Tony Shepherd knows that better than most. During his time as chairman of Transfield its debt ballooned from $282 million to $1606 million.
While Joe Hockey was claiming last year that debt was bad, he was simultaneously arguing that students should responsibly incur bigger HECS debts to help the government pay down its irresponsible debts. His message wasn't just mixed, it was pured.
Peter Costello played a simple trick on the Australian people during the Howard years. While economists see budget deficits and budget surpluses as tools to help manage the economy, "Profligate Pete" redefined the budget outcome as the ultimate objective of economic management. Put simply, he told us that surpluses were good and deficits were bad. So if he delivered a surplus, he must have done a good job. Right? Wrong.
Costello squandered a mining boom and convinced millions that he'd saved the country. And Hockey and Abbott have been trading on the myth of Coalition economic management ever since.
While budgets are an annual affair, economies respond to much longer cycles than the time it takes the Earth to revolve around the Sun. All sorts of unexpected shocks some good, some bad affect our economy. And as the unexpected boom in China's demand for resources clearly shows, there are often a lot of kilometres, and many years, between cause and effect.
The ups and downs of the Australian economy are known as the business cycle. While academic economists argue about definitions and measurement, the economy slows down around every seven or eight years. By the middle of the noughties Australia was about "due" for a recession. But we got lucky. Instead of a slowdown we got the biggest resources boom we had seen in a century. The prices for our biggest exports rose rapidly, and so did corporate profits and corporate tax receipts. The impacts were obviously good for the budget's bottom line.
Rather than stockpile the windfall, Costello and Howard introduced permanent tax cuts in response to a temporary increase in revenue. Costello cut by half the tax payable on income from capital gains. He trebled the threshold for the top tax bracket. He made income from superannuation entirely tax-free, even for those who earnt millions per year. He also handed out tens of billions of dollars worth of benefits to middle- and high-income earners, while arguing that the government couldn't afford to increase unemployment benefits, disability benefits or the age pension.
The windfall revenue was so great that, despite his largesse, the budget was still in surplus. With repetition, and with vocal support from a cheer squad of "business leaders", he convinced people that simply delivering a surplus proved that he was doing a great job.
The idea that a budget surplus is proof of good policy has no basis in economics.
Imagine an ice-cream shop in a small beach resort. In the summer months it does a roaring trade; in the winter months it's a nice quiet place for the staff to read. Now imagine that you are the owner of the shop. In the middle of a long and very hot summer you see an ad for the car of your dreams. With ice-cream sales at record highs, you would still be in surplus even after the enormous monthly repayments. Would you buy the car on that basis?
According to the pinko lefties at the IMF, Peter Costello hosed the mining boom up against a wall.

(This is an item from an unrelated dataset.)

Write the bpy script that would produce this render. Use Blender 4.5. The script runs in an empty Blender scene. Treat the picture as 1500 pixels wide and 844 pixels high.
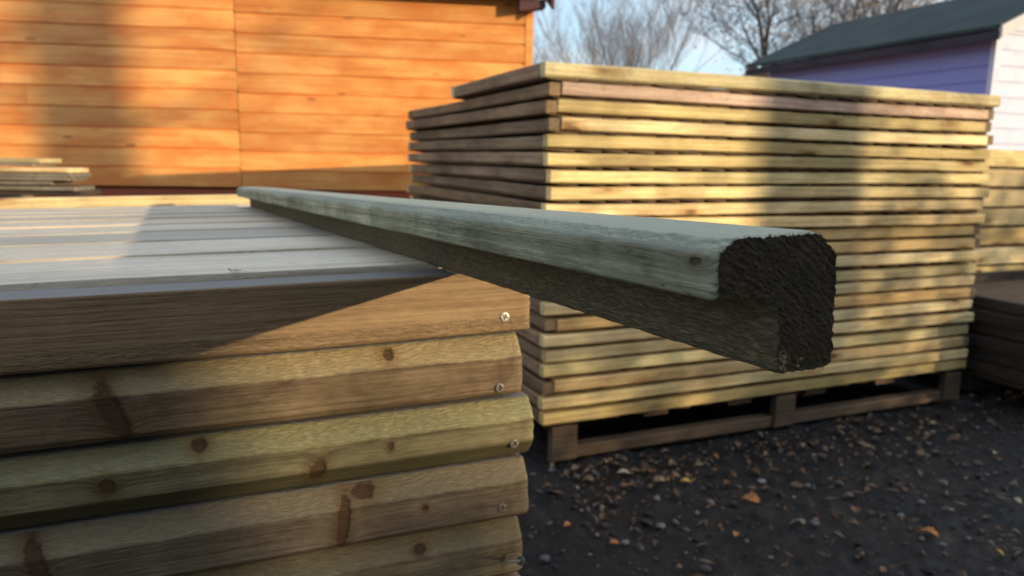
import bpy, bmesh, math, random
import numpy as np
from mathutils import Vector, Matrix
from mathutils.geometry import delaunay_2d_cdt
R = math.radians
rng = random.Random(7)
scene = bpy.context.scene
col = scene.collection

# ------------------------------------------------------------------ numpy value noise
def _h(i, j, k):
    n = (i * 374761393 + j * 668265263 + k * 2147483647 * 3 + 1274126177) & 0xffffffff
    n = ((n ^ (n >> 13)) * 1274126177) & 0xffffffff
    n = ((n ^ (n >> 16)) * 2246822519) & 0xffffffff
    return ((n ^ (n >> 15)) & 0xffffff) / float(0xffffff)
def vnoise(P):
    P = np.asarray(P, float)
    I = np.floor(P).astype(np.int64); F = P - I; F = F * F * (3 - 2 * F)
    o = 0
    for a in (0, 1):
        wa = F[:, 0] if a else 1 - F[:, 0]
        for b in (0, 1):
            wb = F[:, 1] if b else 1 - F[:, 1]
            for c in (0, 1):
                wc = F[:, 2] if c else 1 - F[:, 2]
                o = o + wa * wb * wc * _h(I[:, 0] + a, I[:, 1] + b, I[:, 2] + c)
    return o * 2 - 1
def fbm(P, octs=3):
    P = np.asarray(P, float); o = 0; a = 1; t = 0
    for k in range(octs):
        o = o + a * vnoise(P * 2 ** k + 17.3 * k + 100); t += a; a *= .55
    return o / t

# ------------------------------------------------------------------ shader helpers
class G:
    def __init__(s, name, rough=.75):
        s.m = bpy.data.materials.new(name); s.m.use_nodes = True; s.t = s.m.node_tree
        s.b = s.t.nodes['Principled BSDF']; s.b.inputs['Roughness'].default_value = rough
        s.tc = s.t.nodes.new('ShaderNodeTexCoord'); s.oi = s.t.nodes.new('ShaderNodeObjectInfo')
        s.geo = s.t.nodes.new('ShaderNodeNewGeometry')
    def put(s, sock, v):
        if v is None: return
        if isinstance(v, bpy.types.NodeSocket): s.t.links.new(v, sock)
        else:
            if isinstance(v, (tuple, list)) and len(v) == 3 and sock.type == 'RGBA': v = (*v, 1)
            sock.default_value = v
    def math(s, op, a, b=None, c=None, clamp=False):
        n = s.t.nodes.new('ShaderNodeMath'); n.operation = op; n.use_clamp = clamp
        for i, v in enumerate((a, b, c)): s.put(n.inputs[i], v)
        return n.outputs[0]
    def vm(s, op, a, b=None, sc=None):
        n = s.t.nodes.new('ShaderNodeVectorMath'); n.operation = op
        s.put(n.inputs[0], a); s.put(n.inputs[1], b)
        if sc is not None: s.put(n.inputs['Scale'], sc)
        return n.outputs['Value' if op in ('LENGTH', 'DISTANCE', 'DOT_PRODUCT') else 'Vector']
    def noise(s, v, scale=1, detail=2, rough=.5, out='Fac', dist=0):
        n = s.t.nodes.new('ShaderNodeTexNoise'); s.put(n.inputs['Vector'], v)
        for k, x in (('Scale', scale), ('Detail', detail), ('Roughness', rough), ('Distortion', dist)): s.put(n.inputs[k], x)
        return n.outputs[out]
    def voro(s, v, scale=1, rnd=1, feature='F1'):
        n = s.t.nodes.new('ShaderNodeTexVoronoi'); n.feature = feature; s.put(n.inputs['Vector'], v)
        s.put(n.inputs['Scale'], scale); s.put(n.inputs['Randomness'], rnd); return n
    def mix(s, f, a, b, mode='MIX'):
        n = s.t.nodes.new('ShaderNodeMix'); n.data_type = 'RGBA'; n.blend_type = mode
        s.put(n.inputs[0], f); s.put(n.inputs[6], a); s.put(n.inputs[7], b); return n.outputs[2]
    def step(s, v, lo, hi, a=0., b=1.):
        n = s.t.nodes.new('ShaderNodeMapRange'); n.interpolation_type = 'SMOOTHSTEP'
        s.put(n.inputs[0], v)
        for i, x in enumerate((lo, hi, a, b)): n.inputs[i + 1].default_value = x
        return n.outputs[0]
    def sep(s, v):
        n = s.t.nodes.new('ShaderNodeSeparateXYZ'); s.put(n.inputs[0], v); return n.outputs
    def comb(s, x, y, z):
        n = s.t.nodes.new('ShaderNodeCombineXYZ')
        for i, v in enumerate((x, y, z)): s.put(n.inputs[i], v)
        return n.outputs[0]
    def bump(s, h, strength=.5, dist=.001, normal=None):
        n = s.t.nodes.new('ShaderNodeBump'); s.put(n.inputs['Height'], h)
        n.inputs['Strength'].default_value = strength; n.inputs['Distance'].default_value = dist
        if normal: s.put(n.inputs['Normal'], normal)
        return n.outputs[0]
    def done(s, color, bump=None, rough=None):
        s.put(s.b.inputs['Base Color'], color)
        if bump is not None: s.put(s.b.inputs['Normal'], bump)
        if rough is not None: s.put(s.b.inputs['Roughness'], rough)
        return s.m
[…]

Indeed, according to the Reserve Bank of Australia, Costello's tax cuts and middle-class welfare pumped so much money back into the booming economy of the late 2000s that he forced it to increase interest rates to "take the heat" out of the economy. (That's another nasty economic phrase that not enough people understand. When the RBA says it is increasing interest rates to "take the heat" out of the economy, what it really means is "increase everybody's mortgage repayments to lower their disposable income in the hope that they spend less money in the shops and cause a bit of unemployment".)
Tens of billions of dollars worth of tax cuts and new benefits were pumped back into an economy that was already booming. Virtually all economists agree that such a fiscal stimulus when the economy is already booming is the exact opposite of responsible economic management. Theory and history say such stimulus would push up inflation and interest rates. Which is exactly what happened.

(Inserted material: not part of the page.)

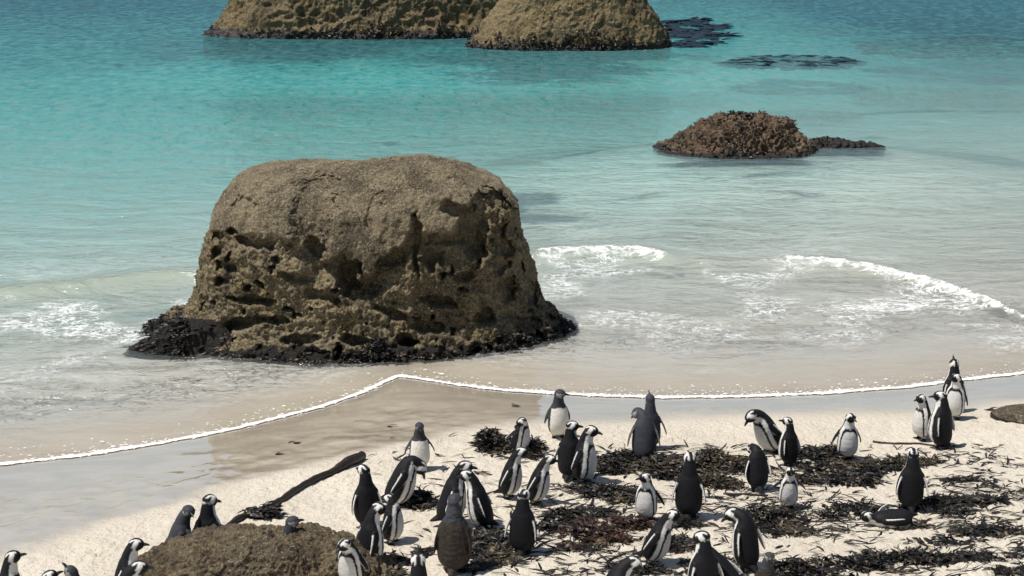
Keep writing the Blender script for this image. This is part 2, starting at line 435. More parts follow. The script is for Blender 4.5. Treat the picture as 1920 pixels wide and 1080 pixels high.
ts = np.concatenate([np.linspace(-0.02, 16, 330)[:-1], 16 * (3200 / 16) ** np.linspace(0, 1, 330)])
us = np.concatenate([np.linspace(-12, -1.02, 24)[:-1], np.linspace(-1.02, 1.02, 520), np.linspace(1.02, 12, 24)[1:]])
T = np.repeat(ts[:, None], len(us), 1)
X = np.outer(0.40 * (17 + ts) + 1.5, us)
Yw = shore(X) + T
x, y, t = X.ravel(), Yw.ravel(), T.ravel()
P = np.stack([x, y, 0 * x], 1)
amp = sstep(0.3, 8, t)
jit = 0.25 * fbm(P * np.array([0.5, 0.2, 1]) + 3, 3)
bd = y - break_y(x) + jit
calm_front = np.where(bd > 0, np.exp(-(bd / 0.75) ** 2), np.exp(-(bd / 0.28) ** 2))
px_, py_, _ = project(P)
crest_on = np.maximum.reduce([sstep(985, 1020, px_) * (1 - sstep(1235, 1275, px_)), sstep(1445, 1480, px_) * (1 - sstep(2000, 2100, px_)), 0.5 * sstep(1275, 1320, px_) * (1 - sstep(1330, 1370, px_))])
ridge_h = 0.17 * (0.45 + 0.55 * np.maximum(crest_on, 1 - sstep(380, 420, px_))) * (1 - 0.5 * sstep(1700, 2000, px_))
zw = 0.012 + amp * (0.030 * fbm(P * np.array([0.35, 0.8, 1]), 3) + 0.012 * fbm(P * np.array([1.2, 2.6, 1]) + 7, 3))
zw += sstep(0.5, 3.0, t) * ridge_h * calm_front
zw += 0.05 * crest_on * np.exp(-(bd / 0.35) ** 2) * fbm(P * 6, 3)
left = 1 - sstep(-3, 9, x)
Deff = t * (0.96 + 0.28 * left) + 2.0 * fbm(P * np.array([0.12, 0.25, 1]), 3) * sstep(2, 10, t)
Deff = Deff + 95 * sstep(13, 26, x - 0.06 * (y - 60)) * sstep(58, 95, y)
deep = np.interp(Deff, [0, 2, 7, 16, 33, 62, 110, 400], [0, 0.015, 0.10, 0.24, 0.46, 0.70, 0.9, 1.0])
edge = np.exp(-((bd - 0.0) / np.where(bd > 0, 0.10, 0.42)) ** 2)
foam = np.where(bd < 0.1, 0.56 * np.exp(-(np.maximum(-bd, 0) / 5.5) ** 2), 0.20 * np.exp(-bd / 6))
foam *= sstep(0.15, 1.2, t)
foam = np.maximum(foam, crest_on * edge)
lw = (1 - sstep(340, 400, px_))
foam = np.where(lw * (bd > -0.55) * (bd < 0.8) > 0.5, foam * 0.15, foam)
silt = np.clip(np.where(bd < 0, np.exp(-(bd / 0.6) ** 2), np.exp(-(bd / 0.55) ** 2)) * (0.75 * lw + 0.5 * (px_ > 980)), 0, 1)
water = mesh_obj('sea_water', np.stack([x, y, zw], 1), grid_faces(len(ts), len(us)), M_WATER, attrs={'deep': deep, 'foam': foam, 'silt': silt})
tag(water, 'clear turquoise sea water shoaling onto the beach', kind='structure')

# thin white foam line along the edge of the last wave
sx = np.linspace(_sh[0, 0] + 1, _sh[-1, 0] - 1, 1500)
sy = shore(sx)
tx = np.gradient(sx); ty = np.gradient(sy); ln = np.hypot(tx, ty); nx, ny = -ty / ln, tx / ln
P1 = np.stack([sx * 1.0, sx * 0, sx * 0], 1)
off = 0.05 * fbm(P1 * 0.9, 4) + 0.03 * fbm(P1 * 5, 3)
wd = 0.048 + 0.05 * fbm(P1 * 1.7 + 4, 4) + 0.03 * fbm(P1 * 9 + 4, 3); wd = np.clip(wd, 0.012, 0.2)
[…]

Costello must have known his tax cuts and middle-class spending splurge was economically irresponsible. Treasury told him. The RBA told him. And the IMF told him. He wasn't doing economic policy; he was doing politics. He owned the ice-cream shop during a hot summer and gave away free ice-cream to all of his friends. The books looked OK during his tenure, but all the freebies meant that it would be a long and broke winter for the next owner.
Costello didn't want to manage the Australian economy; he wanted to permanently reshape Australian society to shrink the public sector and let the market provide more of our health, education and welfare services. All the things that Abbott and Shepherd have said we had to do. But to achieve his vision, he would have to cause budget deficits in the future, deficits big enough to scare the public into accepting big cuts to the services and safety nets that Australians are quite proud of. While it was easy for Costello to sell tax cuts in the boom, the big cuts in spending in the future would be a tougher sell. The task fell to Joe Hockey, and he failed at the first hurdle.